* _Problem requirements_
Write out the whole listing again, exactly.
* * * *
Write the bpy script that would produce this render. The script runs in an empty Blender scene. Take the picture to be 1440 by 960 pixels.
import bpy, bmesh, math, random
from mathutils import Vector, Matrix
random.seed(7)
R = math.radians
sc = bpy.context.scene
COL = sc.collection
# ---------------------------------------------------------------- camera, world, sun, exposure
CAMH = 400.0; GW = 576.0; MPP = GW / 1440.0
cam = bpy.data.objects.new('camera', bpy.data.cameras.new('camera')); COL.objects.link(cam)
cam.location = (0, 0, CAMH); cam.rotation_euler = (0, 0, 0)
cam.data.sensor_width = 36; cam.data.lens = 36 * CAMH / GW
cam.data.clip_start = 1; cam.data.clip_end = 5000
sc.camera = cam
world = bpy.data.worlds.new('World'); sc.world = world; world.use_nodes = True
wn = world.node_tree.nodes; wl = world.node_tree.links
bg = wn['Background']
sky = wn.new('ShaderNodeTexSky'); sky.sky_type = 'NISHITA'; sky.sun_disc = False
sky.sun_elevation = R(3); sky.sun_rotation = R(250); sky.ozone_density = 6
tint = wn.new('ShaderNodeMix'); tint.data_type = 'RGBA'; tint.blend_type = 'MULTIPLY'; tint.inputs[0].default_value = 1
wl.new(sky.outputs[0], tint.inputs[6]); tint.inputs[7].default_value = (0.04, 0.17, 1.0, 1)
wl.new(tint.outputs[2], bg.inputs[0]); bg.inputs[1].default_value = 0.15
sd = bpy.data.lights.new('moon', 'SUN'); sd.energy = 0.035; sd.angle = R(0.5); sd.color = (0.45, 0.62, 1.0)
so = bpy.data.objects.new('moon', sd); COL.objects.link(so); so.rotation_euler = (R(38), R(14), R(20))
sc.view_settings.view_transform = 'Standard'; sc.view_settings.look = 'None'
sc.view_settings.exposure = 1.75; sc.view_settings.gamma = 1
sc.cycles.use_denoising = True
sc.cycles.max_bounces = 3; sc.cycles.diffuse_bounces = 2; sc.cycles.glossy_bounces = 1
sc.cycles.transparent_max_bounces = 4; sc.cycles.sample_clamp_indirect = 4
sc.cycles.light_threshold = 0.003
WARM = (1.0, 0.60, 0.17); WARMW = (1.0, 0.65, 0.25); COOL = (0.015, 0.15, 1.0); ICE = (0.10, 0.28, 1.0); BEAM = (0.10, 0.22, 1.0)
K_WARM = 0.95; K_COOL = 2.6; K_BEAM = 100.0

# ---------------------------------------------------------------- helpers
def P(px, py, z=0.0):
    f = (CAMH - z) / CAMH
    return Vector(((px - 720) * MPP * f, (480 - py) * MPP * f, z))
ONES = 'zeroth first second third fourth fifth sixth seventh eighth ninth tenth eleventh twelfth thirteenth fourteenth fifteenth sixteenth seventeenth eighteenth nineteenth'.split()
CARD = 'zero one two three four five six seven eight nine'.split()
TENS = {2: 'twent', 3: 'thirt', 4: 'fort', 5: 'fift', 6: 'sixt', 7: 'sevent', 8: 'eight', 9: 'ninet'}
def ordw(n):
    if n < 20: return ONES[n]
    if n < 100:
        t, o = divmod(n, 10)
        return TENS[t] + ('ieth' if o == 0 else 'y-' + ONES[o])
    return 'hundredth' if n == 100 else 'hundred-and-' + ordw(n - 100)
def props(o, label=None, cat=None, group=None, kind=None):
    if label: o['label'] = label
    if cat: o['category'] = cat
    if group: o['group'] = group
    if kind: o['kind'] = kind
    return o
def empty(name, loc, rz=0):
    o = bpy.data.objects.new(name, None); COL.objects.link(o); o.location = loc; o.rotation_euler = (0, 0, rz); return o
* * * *
* _Answer to this problem_
Write the bpy script that would produce this render. The script runs in an empty Blender scene. Take the picture to be 1440 by 960 pixels.
import bpy, bmesh, math, random
from mathutils import Vector, Matrix
random.seed(7)
R = math.radians
sc = bpy.context.scene
COL = sc.collection
# ---------------------------------------------------------------- camera, world, sun, exposure
CAMH = 400.0; GW = 576.0; MPP = GW / 1440.0
cam = bpy.data.objects.new('camera', bpy.data.cameras.new('camera')); COL.objects.link(cam)
cam.location = (0, 0, CAMH); cam.rotation_euler = (0, 0, 0)
cam.data.sensor_width = 36; cam.data.lens = 36 * CAMH / GW
cam.data.clip_start = 1; cam.data.clip_end = 5000
sc.camera = cam
world = bpy.data.worlds.new('World'); sc.world = world; world.use_nodes = True
wn = world.node_tree.nodes; wl = world.node_tree.links
bg = wn['Background']
sky = wn.new('ShaderNodeTexSky'); sky.sky_type = 'NISHITA'; sky.sun_disc = False
sky.sun_elevation = R(3); sky.sun_rotation = R(250); sky.ozone_density = 6
tint = wn.new('ShaderNodeMix'); tint.data_type = 'RGBA'; tint.blend_type = 'MULTIPLY'; tint.inputs[0].default_value = 1
wl.new(sky.outputs[0], tint.inputs[6]); tint.inputs[7].default_value = (0.04, 0.17, 1.0, 1)
wl.new(tint.outputs[2], bg.inputs[0]); bg.inputs[1].default_value = 0.15
sd = bpy.data.lights.new('moon', 'SUN'); sd.energy = 0.035; sd.angle = R(0.5); sd.color = (0.45, 0.62, 1.0)
so = bpy.data.objects.new('moon', sd); COL.objects.link(so); so.rotation_euler = (R(38), R(14), R(20))
sc.view_settings.view_transform = 'Standard'; sc.view_settings.look = 'None'
sc.view_settings.exposure = 1.75; sc.view_settings.gamma = 1
sc.cycles.use_denoising = True
sc.cycles.max_bounces = 3; sc.cycles.diffuse_bounces = 2; sc.cycles.glossy_bounces = 1
sc.cycles.transparent_max_bounces = 4; sc.cycles.sample_clamp_indirect = 4
sc.cycles.light_threshold = 0.003
WARM = (1.0, 0.60, 0.17); WARMW = (1.0, 0.65, 0.25); COOL = (0.015, 0.15, 1.0); ICE = (0.10, 0.28, 1.0); BEAM = (0.10, 0.22, 1.0)
K_WARM = 0.95; K_COOL = 2.6; K_BEAM = 100.0

# ---------------------------------------------------------------- helpers
def P(px, py, z=0.0):
    f = (CAMH - z) / CAMH
    return Vector(((px - 720) * MPP * f, (480 - py) * MPP * f, z))
ONES = 'zeroth first second third fourth fifth sixth seventh eighth ninth tenth eleventh twelfth thirteenth fourteenth fifteenth sixteenth seventeenth eighteenth nineteenth'.split()
CARD = 'zero one two three four five six seven eight nine'.split()
TENS = {2: 'twent', 3: 'thirt', 4: 'fort', 5: 'fift', 6: 'sixt', 7: 'sevent', 8: 'eight', 9: 'ninet'}
def ordw(n):
    if n < 20: return ONES[n]
    if n < 100:
        t, o = divmod(n, 10)
        return TENS[t] + ('ieth' if o == 0 else 'y-' + ONES[o])
    return 'hundredth' if n == 100 else 'hundred-and-' + ordw(n - 100)
def props(o, label=None, cat=None, group=None, kind=None):
    if label: o['label'] = label
    if cat: o['category'] = cat
    if group: o['group'] = group
    if kind: o['kind'] = kind
    return o
def empty(name, loc, rz=0):
    o = bpy.data.objects.new(name, None); COL.objects.link(o); o.location = loc; o.rotation_euler = (0, 0, rz); return o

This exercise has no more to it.